* **WHAT YOU NEED TO DO**: In full and without deviation, write out the entries that follow.

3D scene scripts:
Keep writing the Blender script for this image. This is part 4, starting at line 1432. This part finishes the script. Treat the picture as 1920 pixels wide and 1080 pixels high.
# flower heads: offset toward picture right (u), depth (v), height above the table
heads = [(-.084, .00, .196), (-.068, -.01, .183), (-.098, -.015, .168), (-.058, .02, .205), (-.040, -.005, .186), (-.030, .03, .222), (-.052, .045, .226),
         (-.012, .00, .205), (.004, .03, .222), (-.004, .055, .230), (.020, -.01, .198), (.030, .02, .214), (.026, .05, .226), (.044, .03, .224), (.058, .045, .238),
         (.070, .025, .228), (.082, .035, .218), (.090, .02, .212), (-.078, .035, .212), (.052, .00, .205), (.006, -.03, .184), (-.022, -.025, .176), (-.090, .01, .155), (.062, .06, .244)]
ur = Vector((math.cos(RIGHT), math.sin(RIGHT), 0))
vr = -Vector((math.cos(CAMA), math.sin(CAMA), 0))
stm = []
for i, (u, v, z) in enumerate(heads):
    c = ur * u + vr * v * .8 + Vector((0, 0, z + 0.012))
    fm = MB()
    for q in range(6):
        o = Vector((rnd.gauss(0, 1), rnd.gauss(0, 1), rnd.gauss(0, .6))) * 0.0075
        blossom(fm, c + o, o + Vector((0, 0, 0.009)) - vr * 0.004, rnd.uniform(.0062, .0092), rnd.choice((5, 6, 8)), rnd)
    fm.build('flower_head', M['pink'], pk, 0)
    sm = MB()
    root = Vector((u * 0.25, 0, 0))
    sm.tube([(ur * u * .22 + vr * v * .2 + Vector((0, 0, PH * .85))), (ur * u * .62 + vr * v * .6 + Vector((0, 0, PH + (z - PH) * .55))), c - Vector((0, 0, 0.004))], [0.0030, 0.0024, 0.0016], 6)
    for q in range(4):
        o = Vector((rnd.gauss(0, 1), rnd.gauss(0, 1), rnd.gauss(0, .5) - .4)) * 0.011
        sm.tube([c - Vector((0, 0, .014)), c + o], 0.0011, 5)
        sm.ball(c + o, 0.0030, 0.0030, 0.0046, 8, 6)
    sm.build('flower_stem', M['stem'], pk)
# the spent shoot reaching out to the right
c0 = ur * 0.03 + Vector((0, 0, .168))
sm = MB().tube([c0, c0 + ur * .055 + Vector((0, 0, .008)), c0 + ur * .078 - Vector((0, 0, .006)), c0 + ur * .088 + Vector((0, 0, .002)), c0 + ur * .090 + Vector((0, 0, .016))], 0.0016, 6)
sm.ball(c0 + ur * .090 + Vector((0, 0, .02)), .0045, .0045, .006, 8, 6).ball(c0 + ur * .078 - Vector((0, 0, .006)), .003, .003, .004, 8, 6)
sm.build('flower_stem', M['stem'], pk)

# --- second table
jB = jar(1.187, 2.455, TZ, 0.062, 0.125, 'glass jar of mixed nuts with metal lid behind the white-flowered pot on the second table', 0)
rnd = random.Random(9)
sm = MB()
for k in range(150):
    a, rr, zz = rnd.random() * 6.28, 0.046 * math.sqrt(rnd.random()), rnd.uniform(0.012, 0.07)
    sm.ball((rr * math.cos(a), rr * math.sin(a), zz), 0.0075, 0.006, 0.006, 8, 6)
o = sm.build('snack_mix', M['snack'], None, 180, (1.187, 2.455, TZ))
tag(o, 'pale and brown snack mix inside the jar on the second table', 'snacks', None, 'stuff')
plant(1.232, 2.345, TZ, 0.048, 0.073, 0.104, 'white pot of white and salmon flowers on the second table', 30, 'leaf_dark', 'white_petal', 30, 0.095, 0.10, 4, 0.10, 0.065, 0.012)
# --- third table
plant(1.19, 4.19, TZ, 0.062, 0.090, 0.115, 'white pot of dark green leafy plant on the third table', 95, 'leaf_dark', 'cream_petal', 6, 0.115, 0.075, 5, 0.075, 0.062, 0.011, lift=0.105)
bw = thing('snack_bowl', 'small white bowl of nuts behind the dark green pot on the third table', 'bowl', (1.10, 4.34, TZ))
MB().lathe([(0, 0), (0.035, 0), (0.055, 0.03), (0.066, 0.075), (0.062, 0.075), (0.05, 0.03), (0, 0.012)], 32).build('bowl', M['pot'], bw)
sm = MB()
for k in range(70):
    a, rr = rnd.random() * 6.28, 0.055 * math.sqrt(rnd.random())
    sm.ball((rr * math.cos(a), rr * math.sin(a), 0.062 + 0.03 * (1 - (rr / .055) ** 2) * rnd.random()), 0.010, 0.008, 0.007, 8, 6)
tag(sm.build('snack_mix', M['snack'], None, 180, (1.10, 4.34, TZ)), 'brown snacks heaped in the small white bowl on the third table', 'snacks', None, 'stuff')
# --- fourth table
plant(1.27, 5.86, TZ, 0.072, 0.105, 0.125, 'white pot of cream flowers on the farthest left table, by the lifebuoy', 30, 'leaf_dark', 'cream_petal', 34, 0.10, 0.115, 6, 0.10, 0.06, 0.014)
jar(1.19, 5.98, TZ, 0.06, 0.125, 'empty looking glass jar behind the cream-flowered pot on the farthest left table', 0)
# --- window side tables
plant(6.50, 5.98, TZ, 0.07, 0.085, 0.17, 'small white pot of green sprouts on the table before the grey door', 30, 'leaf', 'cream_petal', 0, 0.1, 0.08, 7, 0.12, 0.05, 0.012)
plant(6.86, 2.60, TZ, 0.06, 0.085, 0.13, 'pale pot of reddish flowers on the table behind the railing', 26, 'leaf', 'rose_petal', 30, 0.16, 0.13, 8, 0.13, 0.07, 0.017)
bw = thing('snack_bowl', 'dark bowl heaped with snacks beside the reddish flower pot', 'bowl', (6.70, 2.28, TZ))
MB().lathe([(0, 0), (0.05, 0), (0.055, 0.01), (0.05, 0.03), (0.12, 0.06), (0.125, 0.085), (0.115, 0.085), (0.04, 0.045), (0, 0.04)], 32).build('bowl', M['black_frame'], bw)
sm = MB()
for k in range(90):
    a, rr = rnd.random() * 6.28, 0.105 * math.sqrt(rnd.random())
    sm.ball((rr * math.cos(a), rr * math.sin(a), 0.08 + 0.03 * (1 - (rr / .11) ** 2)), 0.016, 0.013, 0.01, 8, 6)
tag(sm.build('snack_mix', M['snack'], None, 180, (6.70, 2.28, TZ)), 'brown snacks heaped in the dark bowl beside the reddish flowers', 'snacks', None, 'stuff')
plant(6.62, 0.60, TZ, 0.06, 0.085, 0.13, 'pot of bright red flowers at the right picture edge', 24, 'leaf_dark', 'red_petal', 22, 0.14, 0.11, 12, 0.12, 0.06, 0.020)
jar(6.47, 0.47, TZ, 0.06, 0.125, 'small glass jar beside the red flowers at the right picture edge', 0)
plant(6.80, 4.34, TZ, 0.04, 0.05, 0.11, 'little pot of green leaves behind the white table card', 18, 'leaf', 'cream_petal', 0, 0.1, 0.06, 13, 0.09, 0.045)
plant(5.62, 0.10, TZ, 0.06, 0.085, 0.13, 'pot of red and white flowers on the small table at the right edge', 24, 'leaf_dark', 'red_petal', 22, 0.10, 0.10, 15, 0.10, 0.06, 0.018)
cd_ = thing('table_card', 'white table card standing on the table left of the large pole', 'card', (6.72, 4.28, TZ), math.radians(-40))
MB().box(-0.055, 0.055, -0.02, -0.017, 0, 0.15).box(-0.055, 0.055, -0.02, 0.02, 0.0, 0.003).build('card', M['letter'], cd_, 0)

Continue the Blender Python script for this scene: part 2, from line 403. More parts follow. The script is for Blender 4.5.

* **ANSWER TO THE PROBLEM**:
Keep writing the Blender script for this image. This is part 4, starting at line 1432. This part finishes the script. Treat the picture as 1920 pixels wide and 1080 pixels high.
# flower heads: offset toward picture right (u), depth (v), height above the table
heads = [(-.084, .00, .196), (-.068, -.01, .183), (-.098, -.015, .168), (-.058, .02, .205), (-.040, -.005, .186), (-.030, .03, .222), (-.052, .045, .226),
         (-.012, .00, .205), (.004, .03, .222), (-.004, .055, .230), (.020, -.01, .198), (.030, .02, .214), (.026, .05, .226), (.044, .03, .224), (.058, .045, .238),
         (.070, .025, .228), (.082, .035, .218), (.090, .02, .212), (-.078, .035, .212), (.052, .00, .205), (.006, -.03, .184), (-.022, -.025, .176), (-.090, .01, .155), (.062, .06, .244)]
ur = Vector((math.cos(RIGHT), math.sin(RIGHT), 0))
vr = -Vector((math.cos(CAMA), math.sin(CAMA), 0))
stm = []
for i, (u, v, z) in enumerate(heads):
    c = ur * u + vr * v * .8 + Vector((0, 0, z + 0.012))
    fm = MB()
    for q in range(6):
        o = Vector((rnd.gauss(0, 1), rnd.gauss(0, 1), rnd.gauss(0, .6))) * 0.0075
        blossom(fm, c + o, o + Vector((0, 0, 0.009)) - vr * 0.004, rnd.uniform(.0062, .0092), rnd.choice((5, 6, 8)), rnd)
    fm.build('flower_head', M['pink'], pk, 0)
    sm = MB()
    root = Vector((u * 0.25, 0, 0))
    sm.tube([(ur * u * .22 + vr * v * .2 + Vector((0, 0, PH * .85))), (ur * u * .62 + vr * v * .6 + Vector((0, 0, PH + (z - PH) * .55))), c - Vector((0, 0, 0.004))], [0.0030, 0.0024, 0.0016], 6)
    for q in range(4):
        o = Vector((rnd.gauss(0, 1), rnd.gauss(0, 1), rnd.gauss(0, .5) - .4)) * 0.011
        sm.tube([c - Vector((0, 0, .014)), c + o], 0.0011, 5)
        sm.ball(c + o, 0.0030, 0.0030, 0.0046, 8, 6)
    sm.build('flower_stem', M['stem'], pk)
# the spent shoot reaching out to the right
c0 = ur * 0.03 + Vector((0, 0, .168))
sm = MB().tube([c0, c0 + ur * .055 + Vector((0, 0, .008)), c0 + ur * .078 - Vector((0, 0, .006)), c0 + ur * .088 + Vector((0, 0, .002)), c0 + ur * .090 + Vector((0, 0, .016))], 0.0016, 6)
sm.ball(c0 + ur * .090 + Vector((0, 0, .02)), .0045, .0045, .006, 8, 6).ball(c0 + ur * .078 - Vector((0, 0, .006)), .003, .003, .004, 8, 6)
sm.build('flower_stem', M['stem'], pk)

# --- second table
jB = jar(1.187, 2.455, TZ, 0.062, 0.125, 'glass jar of mixed nuts with metal lid behind the white-flowered pot on the second table', 0)
rnd = random.Random(9)
sm = MB()
for k in range(150):
    a, rr, zz = rnd.random() * 6.28, 0.046 * math.sqrt(rnd.random()), rnd.uniform(0.012, 0.07)
    sm.ball((rr * math.cos(a), rr * math.sin(a), zz), 0.0075, 0.006, 0.006, 8, 6)
o = sm.build('snack_mix', M['snack'], None, 180, (1.187, 2.455, TZ))
tag(o, 'pale and brown snack mix inside the jar on the second table', 'snacks', None, 'stuff')
plant(1.232, 2.345, TZ, 0.048, 0.073, 0.104, 'white pot of white and salmon flowers on the second table', 30, 'leaf_dark', 'white_petal', 30, 0.095, 0.10, 4, 0.10, 0.065, 0.012)
# --- third table
plant(1.19, 4.19, TZ, 0.062, 0.090, 0.115, 'white pot of dark green leafy plant on the third table', 95, 'leaf_dark', 'cream_petal', 6, 0.115, 0.075, 5, 0.075, 0.062, 0.011, lift=0.105)
bw = thing('snack_bowl', 'small white bowl of nuts behind the dark green pot on the third table', 'bowl', (1.10, 4.34, TZ))
MB().lathe([(0, 0), (0.035, 0), (0.055, 0.03), (0.066, 0.075), (0.062, 0.075), (0.05, 0.03), (0, 0.012)], 32).build('bowl', M['pot'], bw)
sm = MB()
for k in range(70):
    a, rr = rnd.random() * 6.28, 0.055 * math.sqrt(rnd.random())
    sm.ball((rr * math.cos(a), rr * math.sin(a), 0.062 + 0.03 * (1 - (rr / .055) ** 2) * rnd.random()), 0.010, 0.008, 0.007, 8, 6)
tag(sm.build('snack_mix', M['snack'], None, 180, (1.10, 4.34, TZ)), 'brown snacks heaped in the small white bowl on the third table', 'snacks', None, 'stuff')
# --- fourth table
plant(1.27, 5.86, TZ, 0.072, 0.105, 0.125, 'white pot of cream flowers on the farthest left table, by the lifebuoy', 30, 'leaf_dark', 'cream_petal', 34, 0.10, 0.115, 6, 0.10, 0.06, 0.014)
jar(1.19, 5.98, TZ, 0.06, 0.125, 'empty looking glass jar behind the cream-flowered pot on the farthest left table', 0)
# --- window side tables
plant(6.50, 5.98, TZ, 0.07, 0.085, 0.17, 'small white pot of green sprouts on the table before the grey door', 30, 'leaf', 'cream_petal', 0, 0.1, 0.08, 7, 0.12, 0.05, 0.012)
plant(6.86, 2.60, TZ, 0.06, 0.085, 0.13, 'pale pot of reddish flowers on the table behind the railing', 26, 'leaf', 'rose_petal', 30, 0.16, 0.13, 8, 0.13, 0.07, 0.017)
bw = thing('snack_bowl', 'dark bowl heaped with snacks beside the reddish flower pot', 'bowl', (6.70, 2.28, TZ))
MB().lathe([(0, 0), (0.05, 0), (0.055, 0.01), (0.05, 0.03), (0.12, 0.06), (0.125, 0.085), (0.115, 0.085), (0.04, 0.045), (0, 0.04)], 32).build('bowl', M['black_frame'], bw)
sm = MB()
for k in range(90):
    a, rr = rnd.random() * 6.28, 0.105 * math.sqrt(rnd.random())
    sm.ball((rr * math.cos(a), rr * math.sin(a), 0.08 + 0.03 * (1 - (rr / .11) ** 2)), 0.016, 0.013, 0.01, 8, 6)
tag(sm.build('snack_mix', M['snack'], None, 180, (6.70, 2.28, TZ)), 'brown snacks heaped in the dark bowl beside the reddish flowers', 'snacks', None, 'stuff')
plant(6.62, 0.60, TZ, 0.06, 0.085, 0.13, 'pot of bright red flowers at the right picture edge', 24, 'leaf_dark', 'red_petal', 22, 0.14, 0.11, 12, 0.12, 0.06, 0.020)
jar(6.47, 0.47, TZ, 0.06, 0.125, 'small glass jar beside the red flowers at the right picture edge', 0)
plant(6.80, 4.34, TZ, 0.04, 0.05, 0.11, 'little pot of green leaves behind the white table card', 18, 'leaf', 'cream_petal', 0, 0.1, 0.06, 13, 0.09, 0.045)
plant(5.62, 0.10, TZ, 0.06, 0.085, 0.13, 'pot of red and white flowers on the small table at the right edge', 24, 'leaf_dark', 'red_petal', 22, 0.10, 0.10, 15, 0.10, 0.06, 0.018)
cd_ = thing('table_card', 'white table card standing on the table left of the large pole', 'card', (6.72, 4.28, TZ), math.radians(-40))
MB().box(-0.055, 0.055, -0.02, -0.017, 0, 0.15).box(-0.055, 0.055, -0.02, 0.02, 0.0, 0.003).build('card', M['letter'], cd_, 0)

Continue the Blender Python script for this scene: part 2, from line 403. More parts follow. The script is for Blender 4.5.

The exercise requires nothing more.